Unit prices jumped a whopping 8.7 per cent in the City of Whitehorse, at the same time as the number of new home approvals dropped by 550.
There was a 7.8 per cent increase in the Yarra where the number of properties being green-lit for development dropped by 431, and in Merri-Bek unit values surged 6.6 per cent after approvals fell by 798.
The increases reflect the popular regions’ high demand for housing, as Victoria’s population grows faster than its housing supply.
Meanwhile, the vast majority of areas approving the most additional new homes compared to a year ago have had unit price growth slow to below the 3.8 per cent Consumer Price Index increase.
In Moonee Valley, where most new approvals were for units, a 332 new-home lift coincided with a 1.1 per cent decline in the area’s typical price for an apartment or townhouse.

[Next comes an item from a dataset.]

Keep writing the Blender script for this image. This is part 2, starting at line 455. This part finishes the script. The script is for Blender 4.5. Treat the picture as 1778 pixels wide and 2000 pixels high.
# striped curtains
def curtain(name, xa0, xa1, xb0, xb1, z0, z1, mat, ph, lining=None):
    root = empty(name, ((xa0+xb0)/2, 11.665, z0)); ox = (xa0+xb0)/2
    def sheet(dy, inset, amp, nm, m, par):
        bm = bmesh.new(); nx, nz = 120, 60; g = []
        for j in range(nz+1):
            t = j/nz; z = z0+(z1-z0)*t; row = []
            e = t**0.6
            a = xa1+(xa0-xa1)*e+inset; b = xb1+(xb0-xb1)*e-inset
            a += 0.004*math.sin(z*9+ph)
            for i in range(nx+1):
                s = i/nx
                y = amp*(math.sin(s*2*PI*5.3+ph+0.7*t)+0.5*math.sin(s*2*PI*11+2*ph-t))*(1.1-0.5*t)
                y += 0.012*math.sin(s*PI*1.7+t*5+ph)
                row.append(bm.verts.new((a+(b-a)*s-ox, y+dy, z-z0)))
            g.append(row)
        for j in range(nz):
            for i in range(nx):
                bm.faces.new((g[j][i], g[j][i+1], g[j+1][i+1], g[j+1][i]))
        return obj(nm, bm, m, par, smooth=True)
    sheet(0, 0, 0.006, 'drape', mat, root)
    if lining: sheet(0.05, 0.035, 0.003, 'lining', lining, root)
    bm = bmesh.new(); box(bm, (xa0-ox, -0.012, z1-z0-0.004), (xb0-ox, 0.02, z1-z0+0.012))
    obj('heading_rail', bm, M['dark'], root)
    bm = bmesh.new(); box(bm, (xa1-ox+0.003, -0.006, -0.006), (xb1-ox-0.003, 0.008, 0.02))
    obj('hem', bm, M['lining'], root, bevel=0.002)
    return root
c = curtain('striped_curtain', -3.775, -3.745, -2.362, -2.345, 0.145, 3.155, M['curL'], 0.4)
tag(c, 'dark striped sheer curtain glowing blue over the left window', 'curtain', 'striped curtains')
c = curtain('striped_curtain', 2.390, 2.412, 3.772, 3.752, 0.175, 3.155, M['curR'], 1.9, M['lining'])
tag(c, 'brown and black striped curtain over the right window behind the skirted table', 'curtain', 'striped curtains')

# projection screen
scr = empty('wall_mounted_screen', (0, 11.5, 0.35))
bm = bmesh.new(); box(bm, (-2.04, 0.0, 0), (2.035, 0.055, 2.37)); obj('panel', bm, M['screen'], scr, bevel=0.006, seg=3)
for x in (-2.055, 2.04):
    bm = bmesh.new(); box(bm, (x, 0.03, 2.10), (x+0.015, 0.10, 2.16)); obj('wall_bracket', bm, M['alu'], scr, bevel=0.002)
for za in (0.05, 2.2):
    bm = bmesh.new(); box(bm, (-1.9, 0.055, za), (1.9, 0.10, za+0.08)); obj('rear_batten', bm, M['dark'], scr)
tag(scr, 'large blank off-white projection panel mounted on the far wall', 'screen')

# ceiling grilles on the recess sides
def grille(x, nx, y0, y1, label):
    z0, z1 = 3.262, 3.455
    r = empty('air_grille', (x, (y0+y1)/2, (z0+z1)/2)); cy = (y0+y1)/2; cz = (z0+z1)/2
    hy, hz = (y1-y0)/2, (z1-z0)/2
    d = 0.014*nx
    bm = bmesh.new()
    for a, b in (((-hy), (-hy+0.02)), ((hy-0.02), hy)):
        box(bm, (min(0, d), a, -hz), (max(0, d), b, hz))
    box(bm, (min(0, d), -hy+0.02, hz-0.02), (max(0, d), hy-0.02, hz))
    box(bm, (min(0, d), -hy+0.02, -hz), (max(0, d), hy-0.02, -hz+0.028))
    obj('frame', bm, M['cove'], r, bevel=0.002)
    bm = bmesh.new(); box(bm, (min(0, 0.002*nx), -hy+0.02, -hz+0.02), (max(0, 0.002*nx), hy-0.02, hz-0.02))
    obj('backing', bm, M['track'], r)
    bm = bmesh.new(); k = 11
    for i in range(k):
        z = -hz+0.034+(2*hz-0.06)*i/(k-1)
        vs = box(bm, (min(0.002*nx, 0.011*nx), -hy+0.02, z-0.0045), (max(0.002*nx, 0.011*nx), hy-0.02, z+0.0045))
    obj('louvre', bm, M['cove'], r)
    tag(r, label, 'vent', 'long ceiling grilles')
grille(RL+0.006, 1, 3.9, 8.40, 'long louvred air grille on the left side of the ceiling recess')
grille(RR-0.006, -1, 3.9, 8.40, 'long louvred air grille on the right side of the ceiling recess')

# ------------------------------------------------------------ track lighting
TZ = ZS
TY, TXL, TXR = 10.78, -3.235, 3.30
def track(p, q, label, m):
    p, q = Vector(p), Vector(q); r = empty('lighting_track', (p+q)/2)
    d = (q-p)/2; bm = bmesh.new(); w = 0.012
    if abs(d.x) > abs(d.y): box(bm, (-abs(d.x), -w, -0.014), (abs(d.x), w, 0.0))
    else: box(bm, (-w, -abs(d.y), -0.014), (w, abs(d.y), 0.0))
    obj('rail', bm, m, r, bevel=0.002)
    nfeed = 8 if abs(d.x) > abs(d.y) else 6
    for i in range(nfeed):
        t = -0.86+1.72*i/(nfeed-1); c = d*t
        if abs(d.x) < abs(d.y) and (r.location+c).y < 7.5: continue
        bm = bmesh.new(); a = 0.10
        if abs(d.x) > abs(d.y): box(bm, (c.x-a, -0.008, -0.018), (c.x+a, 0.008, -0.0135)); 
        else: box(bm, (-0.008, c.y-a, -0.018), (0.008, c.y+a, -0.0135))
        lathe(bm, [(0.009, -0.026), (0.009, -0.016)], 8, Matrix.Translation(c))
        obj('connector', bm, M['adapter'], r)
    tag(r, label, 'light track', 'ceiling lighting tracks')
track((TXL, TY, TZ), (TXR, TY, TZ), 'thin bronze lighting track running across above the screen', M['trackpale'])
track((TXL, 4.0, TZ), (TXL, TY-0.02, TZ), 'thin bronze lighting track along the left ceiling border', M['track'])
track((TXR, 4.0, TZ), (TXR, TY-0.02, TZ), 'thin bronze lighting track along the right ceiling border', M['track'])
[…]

PropTrack economist Paul Ryan said area’s with an increase in housing approvals were likely to be following a longer-term trend and also recording a rise in competed homes from those given the green light in the years before.
“And that’s keeping a lid on prices,” Mr Ryan said.
But the economist warned that the concern was the reverse situation seemed to confirm if there were delays in building more homes, that would hit homebuyers’ hip pockets as prices rose.
“Drastic things need to change now if you are going to reach those targets,” Mr Ryan said.
“There’s a lag time between approvals and completions, when the homes will be there for buyers to live in.”
He said another benefit of slowing home price growth in areas with more housing construction was that it could help convince existing residents, worried about how their children would be able to afford a home, to look more favourably on higher-density development — potentially speeding up housing approvals in the future.
Housing Industry Association chief economist Tim Reardon said the data showed that increasing housing supply could stabilise home prices.
“The undeniable truth behind the housing crisis is the undersupply of new homes,” Mr Reardon said.